### [REQUIREMENTS]
Quote the whole listing word for word. Do not include the pictures.
┌──
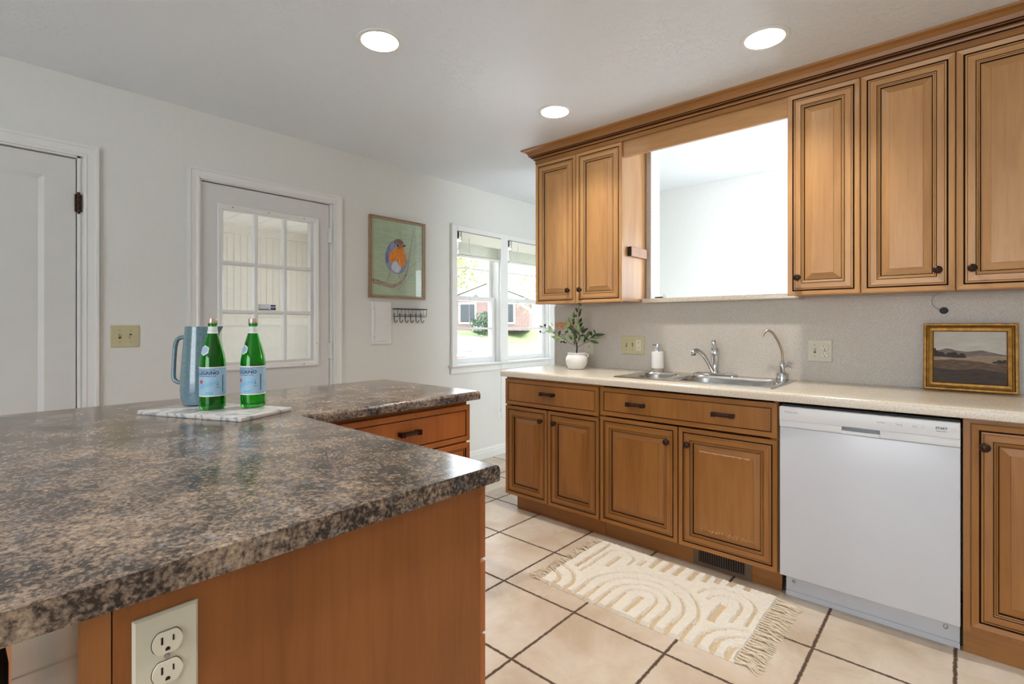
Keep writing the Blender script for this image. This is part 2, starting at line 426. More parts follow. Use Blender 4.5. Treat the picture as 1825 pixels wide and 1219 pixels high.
        if smooth:
            for p in me.polygons: p.use_smooth = True
            try: me.set_sharp_from_angle(angle=math.radians(38))
            except Exception: pass
        ob = bpy.data.objects.new(name, me); COL.objects.link(ob)
        if parent is not None: ob.parent = parent; ORG[ob.name] = o0
        else: ob.location = o0; ORG[ob.name] = o0
        return ob

def tag(o, label, cat, group=None, kind=None):
    o['label'] = label; o['category'] = cat
    if group: o['group'] = group
    if kind: o['kind'] = kind
    return o
def struct(o): o['kind'] = 'structure'; return o
def thing(name, label, cat, loc, rz=0, group=None):
    o = bpy.data.objects.new(name, None); COL.objects.link(o); o.location = loc; o.rotation_euler = (0, 0, rz)
    o.empty_display_size = .1; ORG[o.name] = Vector(loc)
    return tag(o, label, cat, group)
def B(name, a, b, mat, parent=None, r=0):
    mb = MB()
    mb.cbox(a, b, r) if r else mb.box(a, b)
    return mb.build(name, mat, parent, smooth=bool(r))
def text_bm(txt, size, align='CENTER'):
    cu = bpy.data.curves.new('t', 'FONT'); cu.body = txt; cu.size = size; cu.align_x = align; cu.align_y = 'CENTER'; cu.resolution_u = 3; cu.offset = size*.03
    ob = bpy.data.objects.new('t', cu); COL.objects.link(ob)
    dg = bpy.context.evaluated_depsgraph_get(); me = bpy.data.meshes.new_from_object(ob.evaluated_get(dg))
    bm = bmesh.new(); bm.from_mesh(me); bpy.data.objects.remove(ob); bpy.data.curves.remove(cu); bpy.data.meshes.remove(me)
    return bm
def text_on(mb, txt, size, mat, align='CENTER'):
    """adds flat text; local text plane xy mapped by mat"""
    mb.add_bm(text_bm(txt, size, align), mat); return mb
FRONT = lambda x, y, z: Matrix.Translation((x, y, z)) @ Matrix.Rotation(PI/2, 4, 'X')      # faces -y
SIDE = lambda x, y, z: Matrix.Translation((x, y, z)) @ Matrix.Rotation(PI/2, 4, 'Z') @ Matrix.Rotation(PI/2, 4, 'X')   # faces +x

# ================================================================== STRUCTURE
ZC = 2.447; XW = -3.27; YS = 3.11; XE = 2.1; YB = -2.7; YF = 4.40
ZG = -.6
CANS = [(-1.881, 1.259), (-.632, 2.339), (-1.75, 2.342)]
CANS_ADDED = [(-.45, .15), (-1.9, -.9), (.5, -1.3), (.75, 1.5)]  # lamps added out of view to light the room, without fixtures
# floor
mb = MB().box((XW-.0, YB, -.08), (XE, YF, 0)); struct(mb.build('floor', 'tile', loc=(0, 0, 0)))
# ceiling with round holes
outer = [Vector((XW-.15, YB-.15, ZC)), Vector((XE+.15, YB-.15, ZC)), Vector((XE+.15, YF+.15, ZC)), Vector((XW-.15, YF+.15, ZC))]
loops = [outer]
for cx, cy in CANS+CANS_ADDED:
    loops.append([Vector((cx+.078*math.cos(-2*PI*i/40), cy+.078*math.sin(-2*PI*i/40), ZC)) for i in range(40)])
flat = [p for l in loops for p in l]
mb = MB(); mb.v = [tuple(p) for p in flat]
for tri in tessellate_polygon(loops): mb.face(tri)
k = len(mb.v); mb.box((XW-.15, YB-.15, ZC+.16), (XE+.15, YF+.15, ZC+.2))
struct(mb.build('ceiling', 'ceil', loc=(0, 0, ZC), fix=False))

# door wall (wall_left) with openings: door_1 y .0-.459?, door_2, windows
D1 = (-.36, .459, 2.058); D2 = (.983, 1.799, 2.068); W1 = (2.95, 3.50); W2 = (3.60, 4.26); WZ = (.868, 2.035)
mb = MB(); x0, x1 = XW-.14, XW
def wl_(y0, y1, z0, z1): mb.box((x0, y0, z0), (x1, y1, z1))
wl_(YB-.15, D1[0], 0, ZC); wl_(D1[0], D1[1], D1[2], ZC); wl_(D1[1], D2[0], 0, ZC); wl_(D2[0], D2[1], D2[2], ZC)
wl_(D2[1], W1[0], 0, ZC); wl_(W1[0], W1[1], 0, WZ[0]); wl_(W1[0], W1[1], WZ[1], ZC); wl_(W1[1], W2[0], 0, ZC)
wl_(W2[0], W2[1], 0, WZ[0]); wl_(W2[0], W2[1], WZ[1], ZC); wl_(W2[1], YF+.15, 0, ZC)
struct(mb.build('wall_left', 'wall', loc=(XW, 0, 0)))
# sink wall with pass-through
PX = (-1.532, -.642); PZ = (1.365, ZC); XL = -2.318
mb = MB()  # unseen back wall; opening added to bring in soft daylight
mb.box((XL, YS, 0), (PX[0], YS+.12, ZC)); mb.box((PX[1], YS, 0), (XE, YS+.12, ZC))
mb.box((PX[0], YS, 0), (PX[1], YS+.12, PZ[0]))
struct(mb.build('wall_right', 'wallw', loc=(0, YS, 0)))
# nook far wall; unseen opening added and sized to brighten the nook
mb = MB()  # unseen back wall; opening added to bring in soft daylight
mb.box((XW, YF, 0), (-.92, YF+.14, ZC)); mb.box((-.92, YF, 0), (1.9, YF+.14, .5)); mb.box((-.92, YF, 2.0), (1.9, YF+.14, ZC)); mb.box((1.9, YF, 0), (XE, YF+.14, ZC))
struct(mb.build('wall_far', 'wallw', loc=(0, YF, 0)))
# unseen end wall x=XE; its opening is added to light the nook
mb = MB()  # unseen back wall; opening added to bring in soft daylight
mb.box((XE, YB-.15, 0), (XE+.14, 1.2, ZC))
mb.box((XE, 1.2, 0), (XE+.14, 3.3, ZC)); mb.box((XE, 3.3, 0), (XE+.14, 4.35, .9)); mb.box((XE, 3.3, 2.0), (XE+.14, 4.3, ZC)); mb.box((XE, 4.3, 0), (XE+.14, YF+.15, ZC))
struct(mb.build('wall_end', 'wall', loc=(XE, 0, 0)))
mb = MB()  # unseen back wall; opening added to bring in soft daylight
mb.box((XW, YB-.14, 0), (-1.5, YB, ZC)); mb.box((.9, YB-.14, 0), (XE, YB, ZC)); mb.box((-1.5, YB-.14, 0), (.9, YB, .75)); mb.box((-1.5, YB-.14, 2.1), (.9, YB, ZC))
struct(mb.build('wall_back', 'wall', loc=(0, YB, 0)))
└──
### [TASK OUTPUT]
Keep writing the Blender script for this image. This is part 2, starting at line 426. More parts follow. Use Blender 4.5. Treat the picture as 1825 pixels wide and 1219 pixels high.
        if smooth:
            for p in me.polygons: p.use_smooth = True
            try: me.set_sharp_from_angle(angle=math.radians(38))
            except Exception: pass
        ob = bpy.data.objects.new(name, me); COL.objects.link(ob)
        if parent is not None: ob.parent = parent; ORG[ob.name] = o0
        else: ob.location = o0; ORG[ob.name] = o0
        return ob

def tag(o, label, cat, group=None, kind=None):
    o['label'] = label; o['category'] = cat
    if group: o['group'] = group
    if kind: o['kind'] = kind
    return o
def struct(o): o['kind'] = 'structure'; return o
def thing(name, label, cat, loc, rz=0, group=None):
    o = bpy.data.objects.new(name, None); COL.objects.link(o); o.location = loc; o.rotation_euler = (0, 0, rz)
    o.empty_display_size = .1; ORG[o.name] = Vector(loc)
    return tag(o, label, cat, group)
def B(name, a, b, mat, parent=None, r=0):
    mb = MB()
    mb.cbox(a, b, r) if r else mb.box(a, b)
    return mb.build(name, mat, parent, smooth=bool(r))
def text_bm(txt, size, align='CENTER'):
    cu = bpy.data.curves.new('t', 'FONT'); cu.body = txt; cu.size = size; cu.align_x = align; cu.align_y = 'CENTER'; cu.resolution_u = 3; cu.offset = size*.03
    ob = bpy.data.objects.new('t', cu); COL.objects.link(ob)
    dg = bpy.context.evaluated_depsgraph_get(); me = bpy.data.meshes.new_from_object(ob.evaluated_get(dg))
    bm = bmesh.new(); bm.from_mesh(me); bpy.data.objects.remove(ob); bpy.data.curves.remove(cu); bpy.data.meshes.remove(me)
    return bm
def text_on(mb, txt, size, mat, align='CENTER'):
    """adds flat text; local text plane xy mapped by mat"""
    mb.add_bm(text_bm(txt, size, align), mat); return mb
FRONT = lambda x, y, z: Matrix.Translation((x, y, z)) @ Matrix.Rotation(PI/2, 4, 'X')      # faces -y
SIDE = lambda x, y, z: Matrix.Translation((x, y, z)) @ Matrix.Rotation(PI/2, 4, 'Z') @ Matrix.Rotation(PI/2, 4, 'X')   # faces +x

# ================================================================== STRUCTURE
ZC = 2.447; XW = -3.27; YS = 3.11; XE = 2.1; YB = -2.7; YF = 4.40
ZG = -.6
CANS = [(-1.881, 1.259), (-.632, 2.339), (-1.75, 2.342)]
CANS_ADDED = [(-.45, .15), (-1.9, -.9), (.5, -1.3), (.75, 1.5)]  # lamps added out of view to light the room, without fixtures
# floor
mb = MB().box((XW-.0, YB, -.08), (XE, YF, 0)); struct(mb.build('floor', 'tile', loc=(0, 0, 0)))
# ceiling with round holes
outer = [Vector((XW-.15, YB-.15, ZC)), Vector((XE+.15, YB-.15, ZC)), Vector((XE+.15, YF+.15, ZC)), Vector((XW-.15, YF+.15, ZC))]
loops = [outer]
for cx, cy in CANS+CANS_ADDED:
    loops.append([Vector((cx+.078*math.cos(-2*PI*i/40), cy+.078*math.sin(-2*PI*i/40), ZC)) for i in range(40)])
flat = [p for l in loops for p in l]
mb = MB(); mb.v = [tuple(p) for p in flat]
for tri in tessellate_polygon(loops): mb.face(tri)
k = len(mb.v); mb.box((XW-.15, YB-.15, ZC+.16), (XE+.15, YF+.15, ZC+.2))
struct(mb.build('ceiling', 'ceil', loc=(0, 0, ZC), fix=False))

# door wall (wall_left) with openings: door_1 y .0-.459?, door_2, windows
D1 = (-.36, .459, 2.058); D2 = (.983, 1.799, 2.068); W1 = (2.95, 3.50); W2 = (3.60, 4.26); WZ = (.868, 2.035)
mb = MB(); x0, x1 = XW-.14, XW
def wl_(y0, y1, z0, z1): mb.box((x0, y0, z0), (x1, y1, z1))
wl_(YB-.15, D1[0], 0, ZC); wl_(D1[0], D1[1], D1[2], ZC); wl_(D1[1], D2[0], 0, ZC); wl_(D2[0], D2[1], D2[2], ZC)
wl_(D2[1], W1[0], 0, ZC); wl_(W1[0], W1[1], 0, WZ[0]); wl_(W1[0], W1[1], WZ[1], ZC); wl_(W1[1], W2[0], 0, ZC)
wl_(W2[0], W2[1], 0, WZ[0]); wl_(W2[0], W2[1], WZ[1], ZC); wl_(W2[1], YF+.15, 0, ZC)
struct(mb.build('wall_left', 'wall', loc=(XW, 0, 0)))
# sink wall with pass-through
PX = (-1.532, -.642); PZ = (1.365, ZC); XL = -2.318
mb = MB()  # unseen back wall; opening added to bring in soft daylight
mb.box((XL, YS, 0), (PX[0], YS+.12, ZC)); mb.box((PX[1], YS, 0), (XE, YS+.12, ZC))
mb.box((PX[0], YS, 0), (PX[1], YS+.12, PZ[0]))
struct(mb.build('wall_right', 'wallw', loc=(0, YS, 0)))
# nook far wall; unseen opening added and sized to brighten the nook
mb = MB()  # unseen back wall; opening added to bring in soft daylight
mb.box((XW, YF, 0), (-.92, YF+.14, ZC)); mb.box((-.92, YF, 0), (1.9, YF+.14, .5)); mb.box((-.92, YF, 2.0), (1.9, YF+.14, ZC)); mb.box((1.9, YF, 0), (XE, YF+.14, ZC))
struct(mb.build('wall_far', 'wallw', loc=(0, YF, 0)))
# unseen end wall x=XE; its opening is added to light the nook
mb = MB()  # unseen back wall; opening added to bring in soft daylight
mb.box((XE, YB-.15, 0), (XE+.14, 1.2, ZC))
mb.box((XE, 1.2, 0), (XE+.14, 3.3, ZC)); mb.box((XE, 3.3, 0), (XE+.14, 4.35, .9)); mb.box((XE, 3.3, 2.0), (XE+.14, 4.3, ZC)); mb.box((XE, 4.3, 0), (XE+.14, YF+.15, ZC))
struct(mb.build('wall_end', 'wall', loc=(XE, 0, 0)))
mb = MB()  # unseen back wall; opening added to bring in soft daylight
mb.box((XW, YB-.14, 0), (-1.5, YB, ZC)); mb.box((.9, YB-.14, 0), (XE, YB, ZC)); mb.box((-1.5, YB-.14, 0), (.9, YB, .75)); mb.box((-1.5, YB-.14, 2.1), (.9, YB, ZC))
struct(mb.build('wall_back', 'wall', loc=(0, YB, 0)))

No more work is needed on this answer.